Dalam QS. Al-Imran ayat ke 185 dijelaskan bahwa seluruh manusia akan mendapati kematiannya dimanapun, kapanpun dan bagaimana dalam kondisi apapun. Maka dari itu apabila seseorang mendapati orang lain meninggal dunia, maka disunnahkan baginya untuk bertakziyah kepada keluarga yang ditinggalkan (Miranda, 2018). Waktu terbaik untuk seseorang melakukan takziyah menurut beberapa pendapat yakni diantaranya: pertama, menurut para Fukaha Madzab Maliki, bahwa takziyah boleh dilakukan 2 waktu yakni sebelum ataupun sesudah jenazah dikuburkan, namun dianjurkan untuk bertakziyah sesudah jenazah dikuburkan.
Kedua, menurut fukaha Madzab Maliki, Syafi’i, Hanbali dan Hanafi, berpendapat bahwa sebaiknya waktu takziyah ini dilakukan selama tiga hari tiga malam. Jika seseorang takziyah dalam waktu setelahnya maka hukumya berubah menjadi makruh. Ketiga, menurut pendapat Fukaha selain Madzab Maliki, bahwa jika seseorang mengulan-ulang waktu takziyah maka hukumnya makruh (Aziz Dahlan, 2006).
Kesimpulan
Berdasarkan penjelasan di atas dapat dijelaskan bahwa, adat-istiadat atau tradisi (al-‘urf) dalam praktik pelaksanaan ta’ziyah yang terjadi di suatu tempat dan menjadi kebiasaan masyarakat secara luas bahkan menjadi bagian dari kehidupan beragama secara terus-menerus dapat dilaksanakan bila tidak bertentangan dengan ketentuan-ketentuan hukum yang sudah ada.
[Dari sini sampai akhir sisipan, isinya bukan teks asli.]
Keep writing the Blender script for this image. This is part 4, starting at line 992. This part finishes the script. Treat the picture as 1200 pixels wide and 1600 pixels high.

Artinya, pelaksanaan ta’ziyah tersebut boleh dilaksanakan atau direalisasikan secara terus-menerus manakala tidak bertentangan dengan aturan hukum yang ada (syariat). Dengan kata lain, praktik al-‘urf tersebut haruslah al-‘urf al-shahih (adat-istiadat atau kebiasaan yang baik).